Parece una paradoja, pero no lo es. Así podría resumirse lo sucedido en América Latina, en general, y en Colombia, en particular, con respecto a que mientras los índices de pobreza disminuyen, la sensación de bienestar también cae. Lejos de reconocer el avance en los niveles de ingreso, la población se siente peor que al comenzar el siglo, según lo demuestra un estudio de la Ocde que fue dado a conocer ayer en Bogotá.
La explicación de esa aparente contradicción recae en la clase media, que por primera vez tiene un tamaño superior al de la población en estado de pobreza, al menos en el caso de Colombia.
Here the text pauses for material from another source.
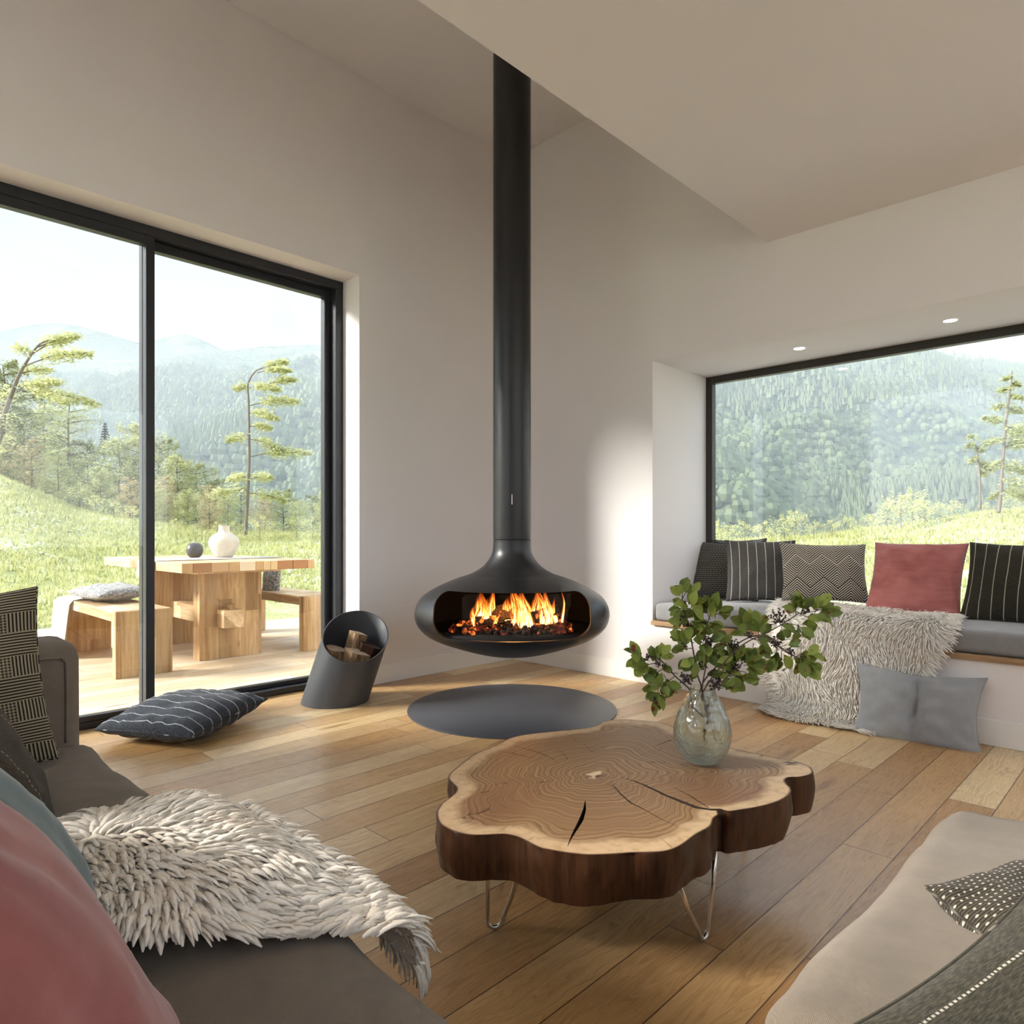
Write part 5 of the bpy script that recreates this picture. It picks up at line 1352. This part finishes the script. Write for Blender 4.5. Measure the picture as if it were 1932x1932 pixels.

Ahora que millones de personas son conscientes de que han progresado, el nivel de exigencia es mayor en el caso de los servicios que provee el Estado: desde educación y seguridad, hasta salud y medioambiente.
No obstante, las instituciones parecen no haber entendido la magnitud del desafío. Para decirlo de manera coloquial, la burocracia se comporta como siempre, o peor. Debido a ello, la confianza de los ciudadanos, atraviesa por una época crítica en la región. De acuerdo con las encuestas, tres de cada cuatro personas cree nada, o muy poco, en la labor de sus respectivas administraciones públicas, lo que representa una caída de 20 puntos porcentuales desde el 2006.
Los problemas prácticos que se derivan de esa lectura son innumerables. Aparte de que el consumo y la inversión se ven afectados, hay urgencias más inmediatas. En la medida en que la gente cuestiona el trabajo que hacen las entidades estatales, disminuye la voluntad de pagar impuestos. Ahora una mayoría de los habitantes de esta parte del mundo justifica la evasión de manera total o moderada, algo que no sucedía a en la década pasada.
Todo lo anterior sugiere que el contrato sobre el cual se han asentado las democracias occidentales en los últimos dos siglos, se encuentra bajo signos de interrogación en Latinoamérica. La idea de que hay una organización encargada de ordenar la sociedad, con la creencia de que se expiden leyes, se imparte justicia y se cobran dineros para así proveer bienes y servicios públicos de alta calidad, todo bajo el principio de que el bien común está por encima del particular, es cada vez más cuestionada.
Lo anterior es inquietante porque en lugar de propulsar la acción colectiva, se acaba sustentando esa especie de sálvese quien pueda, en el que unos logran ventajas que otros no disfrutan, a veces a través de prácticas corruptas y en ocasiones mediante estrategias que permiten derivar utilidades del sistema. A la larga, ello sirve para entender la baja productividad y las raquíticas tasas de crecimiento que nos caracterizan, algo que nos condena a seguir en un círculo vicioso sin término definido.
Colombia no es ajena a dicha caracterización, así haya logrado mejorar en el Índice de Calidad de Gobierno que abarca parámetros como corrupción, ley y orden y calidad de la burocracia. Los sondeos muestras que menos ciudadanos están satisfechos con la educación, la salud o la seguridad en las urbes.
Como consecuencia, es todo un desafío conseguir el apoyo popular para hacer cambios estructurales. Cuando se miran los ingresos tributarios como proporción del tamaño de la economía, el país recauda menos del 21 por ciento del PIB, dos puntos por debajo del promedio regional y casi 14 menos que las naciones de la Ocde. Convencer a la opinión de que debe tributar más es poco menos que un imposible, a pesar de la larga lista de pendientes que hay en tantas áreas.
Y las cosas no cambiarán, a menos que las instituciones empiecen a ser más efectivas. De tal manera, el Gobierno que llega necesita ser consciente de que la vara está más alta a la hora de exigir resultados. Mostrarlos es la condición para recuperar la confianza en lo público. No hay de otra.